Societies News

November 17, 2021

Archaeology for All thanks to the Los Angeles Society

We’re delighted to share news from the Los Angeles Society about recent happenings they’ve organized to bring archaeology to wider audiences.

Book Talks

LA Society President Prof. Aaron Burke tells us about a new program the Society launched called Book Talks.

“While the 2020-2021 year brought with it no shortage of challenges, the Los Angeles County society was able to take the opportunity to expand our programming through different formats of online presentation. One that we are particularly proud of, and are continuing, are what we call “Book Talks.” The goal of these was to provide authors of archaeological book-length publications, whether excavation reports or syntheses of different types, the opportunity to expose a wider public to the results of their research. The effect was an expanded programming and a wider global viewership. Whenever possible we have added recordings of these talks to our new YouTube channel, and we hope that if you cannot join us in person, that you’ll take an opportunity to check out the fruits of this labor.”

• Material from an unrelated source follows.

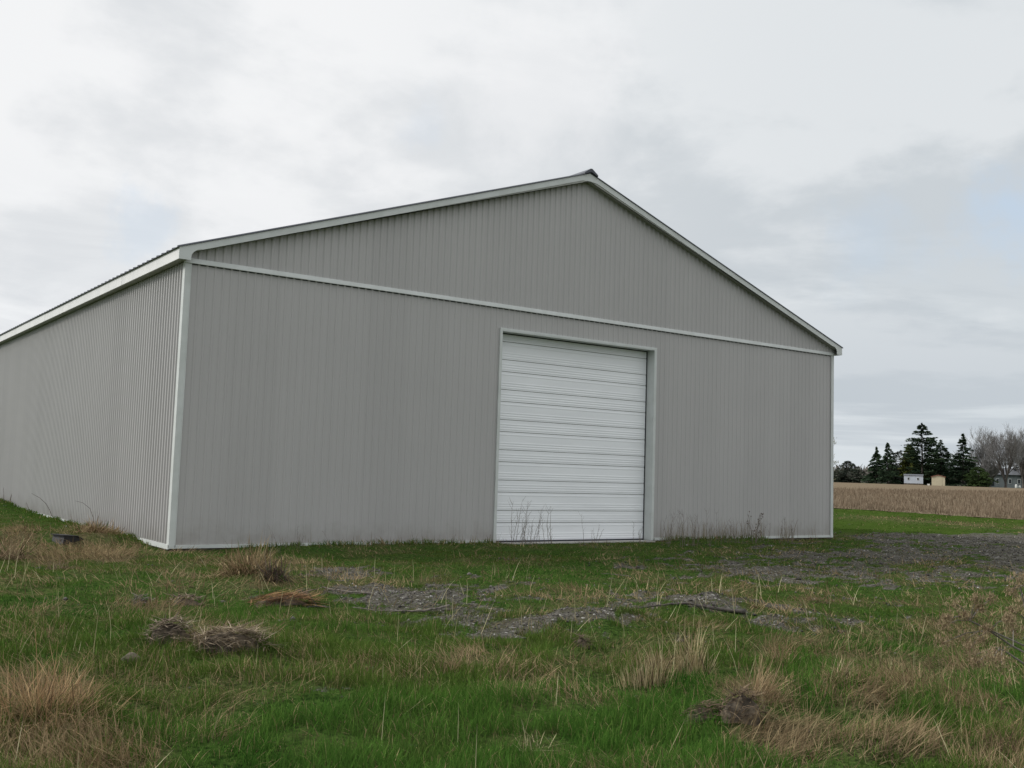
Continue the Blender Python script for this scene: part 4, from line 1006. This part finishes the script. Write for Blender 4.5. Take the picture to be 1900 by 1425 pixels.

Archaeology 101 in the Classroom

Another member of the LA Society Board, Dr. Dawn Cox, Public Education Liaison for the Society, tells us about how she introduced the students in her middle school classroom to archaeology.

“As a history teacher at the secondary level, I felt that I could bridge the gap between secondary and college education. One of the recurring concerns I have had included the need to introduce the concept of archaeology and its rich relevancy to students at a young age. The concept of archaeology really should be introduced at the elementary and secondary level so that students will have a proper foundation in archaeological science. Then they can build upon and even decide to study archaeology while in college. As a result, I decided to teach a lesson on archaeology to my students. I discussed what archaeology was. I explained to them certain concepts like surface collection, datum point, artifacts, and non-artifacts. I let the students know that everything you find on a “dig” is important, no matter what it looks like to you. With the permission of administrators, we spent a week and a half excavating designated areas on our campus. Students were divided into four groups: illustrator, group leader, notetaker, and collector. Students were encouraged to work collaboratively with one another as well as to hold one another responsible for contributing or neglecting their responsibilities. Students worked together to excavate, categorize, clean and prepare artifacts to display on the wall for the whole school to see. Students were allowed to grade one another through peer review and I gave a final assessment to check for general understanding. Students stated in their personal reflections that they learned how to work together. They learned that where humans are present, there will be traces of evidence left behind. They also learned about teamwork and being responsible to one another. A few students left believing that they could be archaeologists after they graduate from high school.”

One student reflected, “The experience was good because it was different from any assignment I had ever done. It was interesting and a fun thought to see what we could find in an old school in dirt.” May this be the first of many archaeological experiences for the students in Dr. Cox’s class!

We hope you’ve enjoyed reading more about what’s happening with the Los Angeles Society!